Start of Records provided

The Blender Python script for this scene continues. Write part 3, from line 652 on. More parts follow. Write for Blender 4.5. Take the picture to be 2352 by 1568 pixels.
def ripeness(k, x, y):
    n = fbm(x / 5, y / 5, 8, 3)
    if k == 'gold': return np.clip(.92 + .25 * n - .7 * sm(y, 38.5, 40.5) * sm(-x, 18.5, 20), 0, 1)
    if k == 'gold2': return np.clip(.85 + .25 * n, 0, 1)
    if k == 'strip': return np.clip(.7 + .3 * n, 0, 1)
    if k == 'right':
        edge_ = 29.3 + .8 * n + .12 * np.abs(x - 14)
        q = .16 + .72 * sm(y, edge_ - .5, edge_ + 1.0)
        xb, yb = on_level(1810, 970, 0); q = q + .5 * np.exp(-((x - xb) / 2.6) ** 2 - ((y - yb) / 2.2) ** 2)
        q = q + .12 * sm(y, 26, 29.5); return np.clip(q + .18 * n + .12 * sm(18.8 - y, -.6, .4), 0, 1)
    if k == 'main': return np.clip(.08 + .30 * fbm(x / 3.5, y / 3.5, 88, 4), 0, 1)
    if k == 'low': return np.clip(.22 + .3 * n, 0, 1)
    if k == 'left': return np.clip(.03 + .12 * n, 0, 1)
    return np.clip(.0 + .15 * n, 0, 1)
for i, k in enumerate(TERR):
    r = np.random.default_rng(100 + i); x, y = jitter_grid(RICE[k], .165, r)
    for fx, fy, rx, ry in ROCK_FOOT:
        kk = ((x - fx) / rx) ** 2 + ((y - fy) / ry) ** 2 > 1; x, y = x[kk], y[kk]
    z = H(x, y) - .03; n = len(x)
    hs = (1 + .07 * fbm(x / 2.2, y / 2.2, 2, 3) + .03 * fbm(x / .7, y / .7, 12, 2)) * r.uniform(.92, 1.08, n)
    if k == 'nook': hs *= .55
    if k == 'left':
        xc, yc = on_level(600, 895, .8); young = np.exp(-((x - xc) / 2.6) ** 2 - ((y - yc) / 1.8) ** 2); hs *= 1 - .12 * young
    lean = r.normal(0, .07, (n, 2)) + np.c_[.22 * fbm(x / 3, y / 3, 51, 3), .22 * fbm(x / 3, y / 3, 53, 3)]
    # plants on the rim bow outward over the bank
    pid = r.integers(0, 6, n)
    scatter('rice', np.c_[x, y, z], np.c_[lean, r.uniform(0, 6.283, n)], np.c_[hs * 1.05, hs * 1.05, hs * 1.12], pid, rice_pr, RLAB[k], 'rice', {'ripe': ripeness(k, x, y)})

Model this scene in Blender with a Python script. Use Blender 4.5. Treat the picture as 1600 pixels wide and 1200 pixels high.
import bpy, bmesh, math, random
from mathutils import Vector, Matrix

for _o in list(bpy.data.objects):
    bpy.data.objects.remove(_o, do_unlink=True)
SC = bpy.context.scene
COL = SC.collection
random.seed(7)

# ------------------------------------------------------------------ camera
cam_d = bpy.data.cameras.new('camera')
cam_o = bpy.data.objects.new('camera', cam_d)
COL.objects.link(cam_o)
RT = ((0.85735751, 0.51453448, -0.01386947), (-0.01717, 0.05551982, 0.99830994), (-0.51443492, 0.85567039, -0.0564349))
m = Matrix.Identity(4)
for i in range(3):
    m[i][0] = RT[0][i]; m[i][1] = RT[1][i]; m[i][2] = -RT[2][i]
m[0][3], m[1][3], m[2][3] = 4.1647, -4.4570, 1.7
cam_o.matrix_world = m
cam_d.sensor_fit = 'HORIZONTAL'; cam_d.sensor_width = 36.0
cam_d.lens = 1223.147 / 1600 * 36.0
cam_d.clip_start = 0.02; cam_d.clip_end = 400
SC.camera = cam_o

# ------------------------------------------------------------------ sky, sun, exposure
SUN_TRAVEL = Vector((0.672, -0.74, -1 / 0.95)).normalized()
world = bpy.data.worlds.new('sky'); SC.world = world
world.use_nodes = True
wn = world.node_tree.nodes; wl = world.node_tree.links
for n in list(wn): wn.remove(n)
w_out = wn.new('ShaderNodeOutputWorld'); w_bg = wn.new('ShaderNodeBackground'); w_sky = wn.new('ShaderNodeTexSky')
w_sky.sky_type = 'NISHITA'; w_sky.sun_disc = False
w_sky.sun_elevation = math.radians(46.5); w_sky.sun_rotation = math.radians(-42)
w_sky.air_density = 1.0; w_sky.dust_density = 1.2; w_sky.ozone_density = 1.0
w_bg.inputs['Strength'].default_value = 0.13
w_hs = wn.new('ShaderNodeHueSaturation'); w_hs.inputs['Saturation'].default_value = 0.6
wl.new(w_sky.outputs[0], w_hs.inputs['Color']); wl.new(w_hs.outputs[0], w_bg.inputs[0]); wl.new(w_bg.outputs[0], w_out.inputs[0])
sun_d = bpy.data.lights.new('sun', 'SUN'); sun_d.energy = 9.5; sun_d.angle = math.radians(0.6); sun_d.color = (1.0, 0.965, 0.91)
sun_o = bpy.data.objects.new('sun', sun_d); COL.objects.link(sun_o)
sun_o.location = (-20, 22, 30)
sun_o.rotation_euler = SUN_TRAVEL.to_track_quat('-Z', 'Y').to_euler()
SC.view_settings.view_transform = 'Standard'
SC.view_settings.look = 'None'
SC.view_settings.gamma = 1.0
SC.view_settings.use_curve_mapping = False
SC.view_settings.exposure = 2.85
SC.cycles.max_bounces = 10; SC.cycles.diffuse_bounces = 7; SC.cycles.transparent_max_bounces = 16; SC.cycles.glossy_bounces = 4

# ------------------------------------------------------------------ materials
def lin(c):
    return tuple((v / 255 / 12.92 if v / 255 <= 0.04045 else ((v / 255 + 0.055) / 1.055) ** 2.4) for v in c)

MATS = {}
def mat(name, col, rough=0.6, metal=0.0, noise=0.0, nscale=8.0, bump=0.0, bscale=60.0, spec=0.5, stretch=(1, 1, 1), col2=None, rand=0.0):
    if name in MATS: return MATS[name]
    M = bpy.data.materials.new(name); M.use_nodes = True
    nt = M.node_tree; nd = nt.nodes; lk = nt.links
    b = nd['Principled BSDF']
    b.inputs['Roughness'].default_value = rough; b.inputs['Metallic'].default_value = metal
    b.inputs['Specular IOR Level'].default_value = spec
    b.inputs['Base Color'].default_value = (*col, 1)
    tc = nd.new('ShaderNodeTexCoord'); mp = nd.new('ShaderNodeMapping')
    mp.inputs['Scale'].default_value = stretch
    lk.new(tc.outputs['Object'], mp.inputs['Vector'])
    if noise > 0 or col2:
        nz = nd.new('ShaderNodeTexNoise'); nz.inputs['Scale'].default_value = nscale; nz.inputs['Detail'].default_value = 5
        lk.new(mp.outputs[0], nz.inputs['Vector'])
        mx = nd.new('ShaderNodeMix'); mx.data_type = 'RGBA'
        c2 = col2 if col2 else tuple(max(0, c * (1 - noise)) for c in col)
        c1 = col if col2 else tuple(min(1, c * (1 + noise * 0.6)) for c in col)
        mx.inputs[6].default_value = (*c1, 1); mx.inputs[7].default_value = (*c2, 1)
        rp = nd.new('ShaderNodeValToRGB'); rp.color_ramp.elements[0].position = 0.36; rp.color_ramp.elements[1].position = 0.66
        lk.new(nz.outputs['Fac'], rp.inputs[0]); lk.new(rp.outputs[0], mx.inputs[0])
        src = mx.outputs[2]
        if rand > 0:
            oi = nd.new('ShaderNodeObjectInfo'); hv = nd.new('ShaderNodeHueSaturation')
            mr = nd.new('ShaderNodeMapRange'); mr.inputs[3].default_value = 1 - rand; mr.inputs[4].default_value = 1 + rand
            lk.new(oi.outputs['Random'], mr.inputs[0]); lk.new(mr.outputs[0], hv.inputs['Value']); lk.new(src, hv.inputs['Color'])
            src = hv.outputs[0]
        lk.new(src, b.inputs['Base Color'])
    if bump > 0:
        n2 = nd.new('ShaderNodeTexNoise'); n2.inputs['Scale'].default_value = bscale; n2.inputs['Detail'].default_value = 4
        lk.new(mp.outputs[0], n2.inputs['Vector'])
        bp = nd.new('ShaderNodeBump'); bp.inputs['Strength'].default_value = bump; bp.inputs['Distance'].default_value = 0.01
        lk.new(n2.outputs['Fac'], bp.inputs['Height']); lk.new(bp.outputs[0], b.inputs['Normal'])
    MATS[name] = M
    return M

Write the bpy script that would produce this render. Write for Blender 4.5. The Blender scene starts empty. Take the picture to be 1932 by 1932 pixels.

End of Records provided

**Written request:**
Exactly those lines that run from the line with "6.283, n)], np.c_[hs" through the line with "SC.camera = cam_o" are to be reproduced; both end lines belong to the range.

**Response to this task:**
    scatter('rice', np.c_[x, y, z], np.c_[lean, r.uniform(0, 6.283, n)], np.c_[hs * 1.05, hs * 1.05, hs * 1.12], pid, rice_pr, RLAB[k], 'rice', {'ripe': ripeness(k, x, y)})

Model this scene in Blender with a Python script. Use Blender 4.5. Treat the picture as 1600 pixels wide and 1200 pixels high.
import bpy, bmesh, math, random
from mathutils import Vector, Matrix

for _o in list(bpy.data.objects):
    bpy.data.objects.remove(_o, do_unlink=True)
SC = bpy.context.scene
COL = SC.collection
random.seed(7)

# ------------------------------------------------------------------ camera
cam_d = bpy.data.cameras.new('camera')
cam_o = bpy.data.objects.new('camera', cam_d)
COL.objects.link(cam_o)
RT = ((0.85735751, 0.51453448, -0.01386947), (-0.01717, 0.05551982, 0.99830994), (-0.51443492, 0.85567039, -0.0564349))
m = Matrix.Identity(4)
for i in range(3):
    m[i][0] = RT[0][i]; m[i][1] = RT[1][i]; m[i][2] = -RT[2][i]
m[0][3], m[1][3], m[2][3] = 4.1647, -4.4570, 1.7
cam_o.matrix_world = m
cam_d.sensor_fit = 'HORIZONTAL'; cam_d.sensor_width = 36.0
cam_d.lens = 1223.147 / 1600 * 36.0
cam_d.clip_start = 0.02; cam_d.clip_end = 400
SC.camera = cam_o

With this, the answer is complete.